Do you hear the party or the hangover? Sung, shouted, screeched and chirped on the record, you can barely understand the words (what is “Hexa-pood”?); the women trip over them. From song to song they work as if they’d walked into a wall and smiled, as if they’d just missed getting hit by a car and swore, as if they’d gone into a conversation with compassion (or cynicism) and come out of it with cynicism (or compassion), and then said: why not make a tune out of it? They played and sang as if they didn’t know what would happen next, and didn’t care. Something would happen; it might be interesting, and it might not be.
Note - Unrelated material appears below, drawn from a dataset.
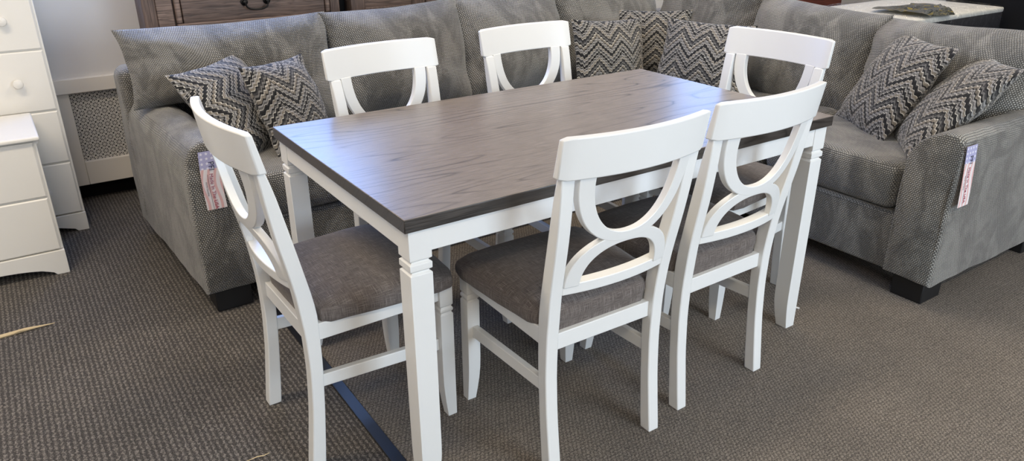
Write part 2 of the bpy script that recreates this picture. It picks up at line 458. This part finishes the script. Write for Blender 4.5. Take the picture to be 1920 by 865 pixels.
def dup(root):
    r = root.copy(); COL.objects.link(r)
    for ch in root.children:
        c = ch.copy(); COL.objects.link(c); c.parent = r
    return r
chair = make_chair()
CH = [  # x, y, heading, label
    (-1.000, -.002, -pi/2+.02, 'white chair with grey seat at the short table end near the left sofa arm'),
    (-.252, -.628, -.015, 'front white dining chair on the near long side, closer to the nearest table corner'),
    (.232, -.602, .019, 'white chair on the near long side in front of the right table corner'),
    (-.296, .633, pi+.065, 'white chair on the far long side, nearer the chevron pillows at the left arm'),
    (.345, .690, pi+.030, 'white chair on the far long side, beside the corner chevron pillows'),
    (1.008, -.010, pi/2+.09, 'white chair at the far short end of the table facing the camera'),
]
for i, (x, y, a, lab) in enumerate(CH):
    c = chair if i == 0 else dup(chair)
    c.location = (x, y, 0); c.rotation_euler = (0, 0, a)
    tag(c, lab, 'chair', 'white dining chairs around the table')

# ------------------------------------------------------------------ sectional sofa
sofa = empty('sectional_sofa', (1.5, 1.3, 0), label='large grey textured L-shaped sectional sofa around the table', cat='sofa')
SO = Vector((1.5, 1.3, 0))
def slink(name, bm, mat, uv='box', bevel=0, parent=None, label=None, **k):
    bmesh.ops.translate(bm, verts=bm.verts, vec=-SO)
    o = link(name, bm, mat, parent or sofa, uv=uv, bevel=bevel, **k)
    if label: o['label'] = label
    return o
def wrinkle(bm, amp, sc, seed=0):
    bm.normal_update()
    for v in bm.verts:
        v.co += v.normal*amp*noise.noise(Vector(v.co)*sc + Vector((seed*7.3, seed*1.7, 0)))
def softbox(x0, x1, y0, y1, z0, z1, r=.04, crown=0, step=.04):
    bm = bmesh.new()
    nx, ny, nz = [max(4, int((b-a)/step)) for a, b in ((x0, x1), (y0, y1), (z0, z1))]
    def lin(a, b, n):
        L = [a + (b-a)*k/n for k in range(n+1)]
        return sorted(L[1:-1] + [a, b, a+r*.15, a+r*.5, b-r*.15, b-r*.5])
    xs, ys, zs = lin(x0, x1, nx), lin(y0, y1, ny), lin(z0, z1, nz)
    vd = {}
    cx, cy = (x0+x1)/2, (y0+y1)/2
    def V(x, y, z):
        k = (round(x, 5), round(y, 5), round(z, 5))
        if k not in vd:
            q = Vector((min(max(x, x0+r), x1-r), min(max(y, y0+r), y1-r), min(max(z, z0+r), z1-r)))
            d = Vector((x, y, z)) - q
            p = q + d.normalized()*r if d.length > 1e-6 else Vector((x, y, z))
            if crown:
                t = (1-((x-cx)/(x1-x0)*2)**2)*(1-((y-cy)/(y1-y0)*2)**2)
                p.z += crown*t*(1 if z > (z0+z1)/2 else 0)
            vd[k] = bm.verts.new(p)
        return vd[k]
    def face(A, B, f):
        for a0, a1 in zip(A[:-1], A[1:]):
            for b0, b1 in zip(B[:-1], B[1:]):
                bm.faces.new([V(*f(a0, b0)), V(*f(a1, b0)), V(*f(a1, b1)), V(*f(a0, b1))])
    for z in (z0, z1): face(xs, ys, lambda a, b: (a, b, z))
    for y in (y0, y1): face(xs, zs, lambda a, b: (a, y, b))
    for x in (x0, x1): face(ys, zs, lambda a, b: (x, a, b))
    return bm
# base rails and decks
slink('base_rail', bevel_all(box(-.78, 2.2, .815, 1.74, .085, .315), .018), M_SOFA)
slink('base_rail', bevel_all(box(1.235, 2.2, -.46, .84, .085, .315), .018), M_SOFA)
# seat cushions
for a in ((-.755, .24, .805, 1.60), (.245, 1.20, .805, 1.60), (1.215, 2.10, .79, 1.60)):
    slink('seat_cushion', softbox(a[0], a[1], a[2], a[3], .318, .490, .045, .012), M_SOFA)
for a in ((1.222, 2.06, .165, .785), (1.222, 2.06, -.432, .160)):
    slink('seat_cushion', softbox(a[0], a[1], a[2], a[3], .318, .498, .045, .012), M_SOFA)
# back frames
slink('back_frame', softbox(-1.005, 2.2, 1.585, 1.76, .09, .765, .05), M_SOFA)
slink('back_frame', softbox(2.06, 2.22, -.62, 1.62, .09, .765, .05), M_SOFA)
# arms
def arm(prof, axis, a0, a1):
    P = []
    for p, q in zip(prof, prof[1:]+prof[:1]):
        n = max(1, int(math.dist(p, q)/.045))
        P += [(p[0]+(q[0]-p[0])*k/n, p[1]+(q[1]-p[1])*k/n) for k in range(n)]
    cx = sum(p[0] for p in P)/len(P); cz = sum(p[1] for p in P)/len(P)
    def ring(a, ins):
        return [((p[0]+(cx-p[0])*ins*2, a, p[1]+(cz-p[1])*ins) if axis == 'y' else (a, p[0]+(cx-p[0])*ins*2, p[1]+(cz-p[1])*ins)) for p in P]
    n = 24
    rings = [ring(a0+.000, .06), ring(a0+.004, .025), ring(a0+.014, .006), ring(a0+.025, 0)]
    rings += [ring(a0+.025+(a1-a0-.05)*k/n, 0) for k in range(1, n)]
    rings += [ring(a1-.02, 0), ring(a1, .04)]
    bm = bmesh.new(); loft(bm, rings); wrinkle(bm, .005, 9); return bm
la = [(-.762, .085), (-.952, .085), (-.955, .30), (-.953, .53), (-.946, .588), (-.925, .625), (-.89, .645), (-.845, .648), (-.80, .628), (-.772, .59), (-.760, .52)]
ra = [(-.442, .085), (-.440, .52), (-.452, .565), (-.478, .606), (-.516, .636), (-.56, .653), (-.603, .655), (-.627, .635), (-.634, .60), (-.630, .43), (-.624, .085)]
lb = arm(la, 'y', .79, 1.76)
for q in lb.verts: q.co.x -= .052*(q.co.y-.79)/.93
left_arm = slink('arm', lb, M_SOFA)
right_arm = slink('arm', arm(ra, 'x', 1.218, 2.2), M_SOFA)
# feet
for x0, y0 in ((-.925, .815), (-.925, 1.60), (1.245, -.600), (2.02, -.600), (.2, .86), (1.27, .70)):
    bm = bmesh.new(); prism(bm, [(x0, y0), (x0+.13, y0), (x0+.13, y0+.12), (x0, y0+.12)], 'z', 0, .088)
    slink('foot', bm, M_BLACKP, bevel=.004, label='black block foot')

def pillow_mesh(w, h, t, ear=.045, pe=2.6, fold=.006, seed=0, n=36, bottom=None, wn=6.0):
    """knife-edge cushion: local x width, y height, z thickness; UV in metres"""
    bm = bmesh.new(); uvl = bm.loops.layers.uv.new('UVMap')
    def pt(i, j, s):
        u = -1+2*i/n; v = -1+2*j/n
        # ease the grid towards the seams
        u = sin(u*pi/2)*.55+u*.45; v = sin(v*pi/2)*.55+v*.45
        bx = 1 - ear*(1-abs(v)**2.2); by = 1 - ear*(1-abs(u)**2.2)
        X = u*w/2*bx; Y = v*h/2*by
        d = max(0, (1-abs(u)**pe))**.62 * max(0, (1-abs(v)**pe))**.62
        Z = s*t/2*d
        f = noise.noise(Vector((X*wn+seed*3.1, Y*wn-seed*1.3, seed+s*2)))
        e = 1 - d
        Z += s*fold*f*1.2*d + fold*2.2*noise.noise(Vector((u*2.2+seed, v*2.2, seed*.7)))*(e*.8+.2)
        rad = noise.noise(Vector((math.atan2(v, u)*3.2+seed*5, seed, 0)))
        Z += s*fold*1.4*rad*d*min(1, (u*u+v*v))
        return Vector((X, Y, Z)), (u*w/2, v*h/2)
    G = {}
    for s in (1, -1):
        for i in range(n+1):
            for j in range(n+1):
                edge = i in (0, n) or j in (0, n)
                if s == -1 and edge: G[(i, j, s)] = G[(i, j, 1)]; continue
                p, q = pt(i, j, s); G[(i, j, s)] = (bm.verts.new(p), q)
    for s in (1, -1):
        for i in range(n):
            for j in range(n):
                K = [(i, j, s), (i+1, j, s), (i+1, j+1, s), (i, j+1, s)]
                if s == -1: K = K[::-1]
                vs = [G[k][0] for k in K]
                if len(set(vs)) < 4: continue
                f = bm.faces.new(vs)
                for l, k in zip(f.loops, K): l[uvl].uv = (G[k][1][0] + (3 if s < 0 else 0), G[k][1][1])
    return bm

def frame_matrix(cen, u, v):
    u = Vector(u).normalized(); v = Vector(v); v = (v - u*u.dot(v)).normalized(); n = u.cross(v)
    return Matrix(((u.x, v.x, n.x, cen[0]), (u.y, v.y, n.y, cen[1]), (u.z, v.z, n.z, cen[2]), (0, 0, 0, 1)))

def back_cushion(cen, u, v, w, h, t, seed, warp=None):
    bm = pillow_mesh(w, h, t, ear=.05, pe=2.8, fold=.016, seed=seed, n=44, wn=7)
    M = frame_matrix(cen, u, v)
    bm.transform(M)
    if warp:
        for q in bm.verts: q.co = warp(q.co)
    bmesh.ops.translate(bm, verts=bm.verts, vec=-SO)
    return link('back_cushion', bm, M_SOFA, sofa)
def warp_left(p):
    # the outer end of the first cushion rides on the arm
    k = min(1, max(0, (-.66-p.x)/.16)); k = k*k*(3-2*k)
    zt = .93; zb = .47 + .18*k
    z = zb + (p.z-.47)*(zt-zb)/(zt-.47) if p.z < zt else p.z
    return Vector((p.x, p.y, z))
LN = (0, .26, .97)
back_cushion((-.570, 1.455, .698), (1, 0, .01), LN, .86, .49, .28, 1, warp_left)
back_cushion((.180, 1.45, .700), (1, 0, .03), LN, .70, .505, .30, 2)
back_cushion((.795, 1.45, .705), (1, 0, .03), LN, .67, .505, .30, 3)
back_cushion((1.45, 1.46, .725), (1, 0, 0), LN, .74, .56, .30, 4)
RN = (.26, 0, .97)
back_cushion((1.86, 1.12, .715), (0, -1, .02), RN, .76, .56, .30, 5)
back_cushion((1.84, .455, .688), (.03, -1, -.06), RN, .70, .51, .30, 6)
back_cushion((1.86, -.21, .685), (0, -1, .03), RN, .76, .48, .30, 7)

# hang tags
def text_mesh(body, size, mat, name):
    cu = bpy.data.curves.new(name, 'FONT'); cu.body = body; cu.size = size; cu.extrude = .0002
    cu.align_x = 'LEFT'; cu.align_y = 'CENTER'
    tmp = bpy.data.objects.new(name+'_tmp', cu); COL.objects.link(tmp)
    bpy.context.view_layer.update()
    me = bpy.data.meshes.new_from_object(tmp.evaluated_get(bpy.context.evaluated_depsgraph_get()))
    bpy.data.objects.remove(tmp); bpy.data.curves.remove(cu)
    me.name = name; me.materials.clear(); me.materials.append(mat)
    return me
def tag_paper():
    t = NT('flag_print_paper'); uv, u, v = t.uv()
    wv = t.m('ADD', u, t.m('MULTIPLY', t.m('SINE', t.m('MULTIPLY', v, 42.0)), .005))
    st = t.m('GREATER_THAN', t.m('SINE', t.m('MULTIPLY', wv, 2*pi/.021)), .25)
    red = t.mix(t.m('MULTIPLY', st, .75), (.80, .74, .74, 1), (.72, .36, .34, 1))
    PQ = .017
    a = t.m('SUBTRACT', t.m('FRACT', t.m('ADD', t.m('DIVIDE', u, PQ), 50.0)), .5); b = t.m('SUBTRACT', t.m('FRACT', t.m('ADD', t.m('DIVIDE', v, PQ), 50.0)), .5)
    r = t.m('SQRT', t.m('ADD', t.m('MULTIPLY', a, a), t.m('MULTIPLY', b, b)))
    th = t.m('ARCTAN2', b, a)
    star = t.m('LESS_THAN', r, t.m('ADD', .21, t.m('MULTIPLY', t.m('COSINE', t.m('MULTIPLY', t.m('SUBTRACT', th, pi/2), 5.0)), .10)))
    blue = t.mix(star, (.42, .41, .62, 1), (.84, .82, .90, 1))
    t.p(Base_Color=t.mix(t.m('GREATER_THAN', v, -.062), red, blue), Roughness=.5)
    return t.mat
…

Anything was possible: in 1980 I was absolutely convinced the words “Hara-kiri” in “Split” were actually “Hello Kitty”—referring, that is, to the Japanese toy company. I still hear it that way, and I still think the association makes sense: as revolutionaries, Kleenex and Liliput always sounded as if they wanted to storm the playground, not the palace.


Preface to Kleenex/Liliput: Das Tagebuch der Gitarristin Marlene Marder, 1986
(Also available in In the Fascist Bathroom, Writings on Punk, 1977-1992.)


2 thoughts on “Hum-Drum (1986)

  1. So sad to hear of her passing. As a guitarist she is my Keith Richards, Johnny Thunders and Chuck Berry. I first heard Kleenex about 5 years ago, via a suggested video on YouTube–thank you sweet serendipity. I still relate to the profound sense of joy I felt that first time, and can always go to their music to feel those fleeting moments of joy that seem to be the only purpose of life. I don’t really want to try to suss why this music makes me feel this way so consistently and completely, but I think this says it best: “The band is gone, and this music is five, six, almost ten years old; it sounds as if it were being made tomorrow…Each time, in these records, there is a surprise—and that sense of surprise always lasts as long as any of the records.” The music is now almost 40 years old, and it still gives me hope for the promise of tomorrow.